*Problem requirements*.
Quote, without change, all of the lines that follow.

*Raw data*.
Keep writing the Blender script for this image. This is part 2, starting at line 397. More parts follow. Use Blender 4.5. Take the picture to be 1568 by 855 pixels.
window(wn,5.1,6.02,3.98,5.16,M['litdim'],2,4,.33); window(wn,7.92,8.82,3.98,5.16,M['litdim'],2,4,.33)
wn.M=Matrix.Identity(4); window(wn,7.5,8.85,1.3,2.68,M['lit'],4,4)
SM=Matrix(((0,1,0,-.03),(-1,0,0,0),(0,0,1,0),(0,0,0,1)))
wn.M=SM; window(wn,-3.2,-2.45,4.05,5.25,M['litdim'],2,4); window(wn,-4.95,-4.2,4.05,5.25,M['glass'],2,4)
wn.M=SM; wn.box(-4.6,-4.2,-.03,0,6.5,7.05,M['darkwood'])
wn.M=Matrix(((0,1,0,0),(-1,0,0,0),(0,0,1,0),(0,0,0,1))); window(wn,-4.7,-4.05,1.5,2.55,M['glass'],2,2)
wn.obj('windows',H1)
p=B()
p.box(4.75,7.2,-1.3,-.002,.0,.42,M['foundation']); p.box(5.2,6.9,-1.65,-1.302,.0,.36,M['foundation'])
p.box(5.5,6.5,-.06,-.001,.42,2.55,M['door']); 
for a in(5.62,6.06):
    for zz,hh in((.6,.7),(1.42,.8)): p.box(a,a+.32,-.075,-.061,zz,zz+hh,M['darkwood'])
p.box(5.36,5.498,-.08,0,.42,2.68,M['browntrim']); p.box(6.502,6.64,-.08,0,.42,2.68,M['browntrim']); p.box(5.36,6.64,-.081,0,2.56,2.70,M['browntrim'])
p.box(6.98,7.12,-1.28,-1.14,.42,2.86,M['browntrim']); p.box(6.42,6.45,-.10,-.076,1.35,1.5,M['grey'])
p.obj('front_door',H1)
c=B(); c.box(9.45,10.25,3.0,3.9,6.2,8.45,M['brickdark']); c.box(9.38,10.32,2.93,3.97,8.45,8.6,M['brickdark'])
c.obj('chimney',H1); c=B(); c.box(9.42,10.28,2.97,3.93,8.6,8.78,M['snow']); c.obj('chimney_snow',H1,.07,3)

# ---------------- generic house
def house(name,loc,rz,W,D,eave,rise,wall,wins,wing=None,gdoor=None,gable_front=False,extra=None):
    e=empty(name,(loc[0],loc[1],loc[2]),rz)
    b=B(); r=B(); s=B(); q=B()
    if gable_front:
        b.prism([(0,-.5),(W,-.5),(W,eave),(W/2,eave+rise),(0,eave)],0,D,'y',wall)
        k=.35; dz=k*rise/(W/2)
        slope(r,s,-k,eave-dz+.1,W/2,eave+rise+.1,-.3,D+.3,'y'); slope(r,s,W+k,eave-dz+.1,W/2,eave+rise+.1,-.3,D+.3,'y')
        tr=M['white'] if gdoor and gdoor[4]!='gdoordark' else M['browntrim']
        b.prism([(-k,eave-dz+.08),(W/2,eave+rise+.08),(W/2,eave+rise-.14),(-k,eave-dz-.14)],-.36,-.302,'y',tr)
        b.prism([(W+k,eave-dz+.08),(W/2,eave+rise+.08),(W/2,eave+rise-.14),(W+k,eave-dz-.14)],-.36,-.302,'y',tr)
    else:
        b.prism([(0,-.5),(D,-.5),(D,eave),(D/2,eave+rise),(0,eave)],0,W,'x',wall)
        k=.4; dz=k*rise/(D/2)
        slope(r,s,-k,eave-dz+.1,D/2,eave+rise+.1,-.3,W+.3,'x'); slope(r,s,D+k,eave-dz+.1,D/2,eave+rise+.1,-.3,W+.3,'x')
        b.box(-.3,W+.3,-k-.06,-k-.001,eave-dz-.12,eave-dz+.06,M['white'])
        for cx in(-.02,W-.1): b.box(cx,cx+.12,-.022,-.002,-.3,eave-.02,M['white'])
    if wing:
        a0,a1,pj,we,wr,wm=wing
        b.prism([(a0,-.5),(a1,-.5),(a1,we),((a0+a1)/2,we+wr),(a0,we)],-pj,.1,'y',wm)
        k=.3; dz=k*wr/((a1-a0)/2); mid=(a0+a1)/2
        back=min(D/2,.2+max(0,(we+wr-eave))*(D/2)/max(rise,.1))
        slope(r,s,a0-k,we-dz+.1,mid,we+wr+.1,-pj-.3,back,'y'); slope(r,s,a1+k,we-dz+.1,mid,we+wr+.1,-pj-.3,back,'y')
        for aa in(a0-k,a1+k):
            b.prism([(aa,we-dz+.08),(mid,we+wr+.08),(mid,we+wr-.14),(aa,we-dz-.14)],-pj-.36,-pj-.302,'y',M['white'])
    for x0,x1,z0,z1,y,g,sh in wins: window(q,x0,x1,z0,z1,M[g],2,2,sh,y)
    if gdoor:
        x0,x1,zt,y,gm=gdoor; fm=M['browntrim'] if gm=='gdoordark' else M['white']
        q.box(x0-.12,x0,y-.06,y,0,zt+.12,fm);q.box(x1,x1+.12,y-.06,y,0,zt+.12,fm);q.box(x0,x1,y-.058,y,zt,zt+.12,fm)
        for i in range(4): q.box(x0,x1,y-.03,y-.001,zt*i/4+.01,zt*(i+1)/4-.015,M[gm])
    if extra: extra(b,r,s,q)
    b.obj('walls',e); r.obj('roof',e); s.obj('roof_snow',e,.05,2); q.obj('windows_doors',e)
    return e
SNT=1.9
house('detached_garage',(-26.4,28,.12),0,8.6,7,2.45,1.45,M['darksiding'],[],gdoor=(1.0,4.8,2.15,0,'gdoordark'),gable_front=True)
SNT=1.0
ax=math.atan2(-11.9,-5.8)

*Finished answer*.
Keep writing the Blender script for this image. This is part 2, starting at line 397. More parts follow. Use Blender 4.5. Take the picture to be 1568 by 855 pixels.
window(wn,5.1,6.02,3.98,5.16,M['litdim'],2,4,.33); window(wn,7.92,8.82,3.98,5.16,M['litdim'],2,4,.33)
wn.M=Matrix.Identity(4); window(wn,7.5,8.85,1.3,2.68,M['lit'],4,4)
SM=Matrix(((0,1,0,-.03),(-1,0,0,0),(0,0,1,0),(0,0,0,1)))
wn.M=SM; window(wn,-3.2,-2.45,4.05,5.25,M['litdim'],2,4); window(wn,-4.95,-4.2,4.05,5.25,M['glass'],2,4)
wn.M=SM; wn.box(-4.6,-4.2,-.03,0,6.5,7.05,M['darkwood'])
wn.M=Matrix(((0,1,0,0),(-1,0,0,0),(0,0,1,0),(0,0,0,1))); window(wn,-4.7,-4.05,1.5,2.55,M['glass'],2,2)
wn.obj('windows',H1)
p=B()
p.box(4.75,7.2,-1.3,-.002,.0,.42,M['foundation']); p.box(5.2,6.9,-1.65,-1.302,.0,.36,M['foundation'])
p.box(5.5,6.5,-.06,-.001,.42,2.55,M['door']); 
for a in(5.62,6.06):
    for zz,hh in((.6,.7),(1.42,.8)): p.box(a,a+.32,-.075,-.061,zz,zz+hh,M['darkwood'])
p.box(5.36,5.498,-.08,0,.42,2.68,M['browntrim']); p.box(6.502,6.64,-.08,0,.42,2.68,M['browntrim']); p.box(5.36,6.64,-.081,0,2.56,2.70,M['browntrim'])
p.box(6.98,7.12,-1.28,-1.14,.42,2.86,M['browntrim']); p.box(6.42,6.45,-.10,-.076,1.35,1.5,M['grey'])
p.obj('front_door',H1)
c=B(); c.box(9.45,10.25,3.0,3.9,6.2,8.45,M['brickdark']); c.box(9.38,10.32,2.93,3.97,8.45,8.6,M['brickdark'])
c.obj('chimney',H1); c=B(); c.box(9.42,10.28,2.97,3.93,8.6,8.78,M['snow']); c.obj('chimney_snow',H1,.07,3)

# ---------------- generic house
def house(name,loc,rz,W,D,eave,rise,wall,wins,wing=None,gdoor=None,gable_front=False,extra=None):
    e=empty(name,(loc[0],loc[1],loc[2]),rz)
    b=B(); r=B(); s=B(); q=B()
    if gable_front:
        b.prism([(0,-.5),(W,-.5),(W,eave),(W/2,eave+rise),(0,eave)],0,D,'y',wall)
        k=.35; dz=k*rise/(W/2)
        slope(r,s,-k,eave-dz+.1,W/2,eave+rise+.1,-.3,D+.3,'y'); slope(r,s,W+k,eave-dz+.1,W/2,eave+rise+.1,-.3,D+.3,'y')
        tr=M['white'] if gdoor and gdoor[4]!='gdoordark' else M['browntrim']
        b.prism([(-k,eave-dz+.08),(W/2,eave+rise+.08),(W/2,eave+rise-.14),(-k,eave-dz-.14)],-.36,-.302,'y',tr)
        b.prism([(W+k,eave-dz+.08),(W/2,eave+rise+.08),(W/2,eave+rise-.14),(W+k,eave-dz-.14)],-.36,-.302,'y',tr)
    else:
        b.prism([(0,-.5),(D,-.5),(D,eave),(D/2,eave+rise),(0,eave)],0,W,'x',wall)
        k=.4; dz=k*rise/(D/2)
        slope(r,s,-k,eave-dz+.1,D/2,eave+rise+.1,-.3,W+.3,'x'); slope(r,s,D+k,eave-dz+.1,D/2,eave+rise+.1,-.3,W+.3,'x')
        b.box(-.3,W+.3,-k-.06,-k-.001,eave-dz-.12,eave-dz+.06,M['white'])
        for cx in(-.02,W-.1): b.box(cx,cx+.12,-.022,-.002,-.3,eave-.02,M['white'])
    if wing:
        a0,a1,pj,we,wr,wm=wing
        b.prism([(a0,-.5),(a1,-.5),(a1,we),((a0+a1)/2,we+wr),(a0,we)],-pj,.1,'y',wm)
        k=.3; dz=k*wr/((a1-a0)/2); mid=(a0+a1)/2
        back=min(D/2,.2+max(0,(we+wr-eave))*(D/2)/max(rise,.1))
        slope(r,s,a0-k,we-dz+.1,mid,we+wr+.1,-pj-.3,back,'y'); slope(r,s,a1+k,we-dz+.1,mid,we+wr+.1,-pj-.3,back,'y')
        for aa in(a0-k,a1+k):
            b.prism([(aa,we-dz+.08),(mid,we+wr+.08),(mid,we+wr-.14),(aa,we-dz-.14)],-pj-.36,-pj-.302,'y',M['white'])
    for x0,x1,z0,z1,y,g,sh in wins: window(q,x0,x1,z0,z1,M[g],2,2,sh,y)
    if gdoor:
        x0,x1,zt,y,gm=gdoor; fm=M['browntrim'] if gm=='gdoordark' else M['white']
        q.box(x0-.12,x0,y-.06,y,0,zt+.12,fm);q.box(x1,x1+.12,y-.06,y,0,zt+.12,fm);q.box(x0,x1,y-.058,y,zt,zt+.12,fm)
        for i in range(4): q.box(x0,x1,y-.03,y-.001,zt*i/4+.01,zt*(i+1)/4-.015,M[gm])
    if extra: extra(b,r,s,q)
    b.obj('walls',e); r.obj('roof',e); s.obj('roof_snow',e,.05,2); q.obj('windows_doors',e)
    return e
SNT=1.9
house('detached_garage',(-26.4,28,.12),0,8.6,7,2.45,1.45,M['darksiding'],[],gdoor=(1.0,4.8,2.15,0,'gdoordark'),gable_front=True)
SNT=1.0
ax=math.atan2(-11.9,-5.8)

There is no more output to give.